A local food movement in central Finland?

After the ESRS conference in Vaasa, I joined my friend Ella to her place in Sotkamo in the north east of Finland. In Finland Sotkamo is better know as Vuokatti, the ski and outdoor holiday area within the municipality. It makes the center of Sotkamo a rather lively exception in a region suffering from de-population and ageing rural communities. Why would a young generation of farmers take over? A real challenge for Ella’s boyfriend, a dairy farmer in the region Kainuu. Milking 16 cows on 45 hectares party under conservation agreement, he is the only dairy farmer left in his village, delivering his milk to the cooperative a hundred kilometres further. With the decreasing milk price, these are hard times to make a living from this farm.

overview of the farm

overview of the farm

Alternatives are needed, but somehow, the development of alternative food systems seems to take off very slowly in Finland. Jokinen and colleagues (Maaseudun uusi aika 2/2009) give three reasons; 1) the long distances in the sparsely populated areas; 2) the strongly consolidated food supply chain (the three largest retain chains control almost all grocery sales in the Nordic countries) and 3) the declining co-operative culture in abated rural communities. I was struck by the similarity in reasons/conditions to the American Midwest, where, especially in Iowa alternative food systems do take off – against the odds.

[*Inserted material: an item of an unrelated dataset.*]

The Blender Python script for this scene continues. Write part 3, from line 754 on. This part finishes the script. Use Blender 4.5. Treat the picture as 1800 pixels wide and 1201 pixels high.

Farmer cooperation, consumer awareness and civic action and organisation are among the most needed ingredients for building local food systems and sustainable livelihoods in Finland. Currently, this intermediary level of organisation is lacking in many places. How to start a positive cycle of development depends on many interrelating and partly unpredictable factors. Good examples – from within Finland or from oversees – might inspire people to invest in their communities and in local food.

 

 

The comeback of Action Research?

This year’s European Rural Sociology meeting in Vaasa, Finland  aired a remarkable optimism. With the crisis in the real world, the identity crisis of rural sociologists seems over. In times of crisis, there  seems more space for social change.

One of the conference themes was “the rural bites back”.  Well, “the rural never went away” Michael Bell said, “we only need to consider the political conditions of our work”. Time for the activist/scientist to stand up. This resonates very well with how I experienced the spirit of the local and sustainable food community in the US. No wonder, Michael Bell is based in Madison, Wisconsin.

In his opening keynote speech, Philip Lowe, from Newcastle University, UK, explained the history and differences between the American and European rural sociology societies. Despite the historically more distant and observant EU tradition, he too urged for us to engage and deal with the “mess” of reality. And in yet another plenary session, the comeback of action research was observed.

Although some of us never did anything different, there was a general vibe of action readiness for social change in the conference. Have the years of ‘Critique’ only passed? Certainly, new engagement and involvement urge us to take position and to be the “political scientists of the rural” as Michael Bell put it.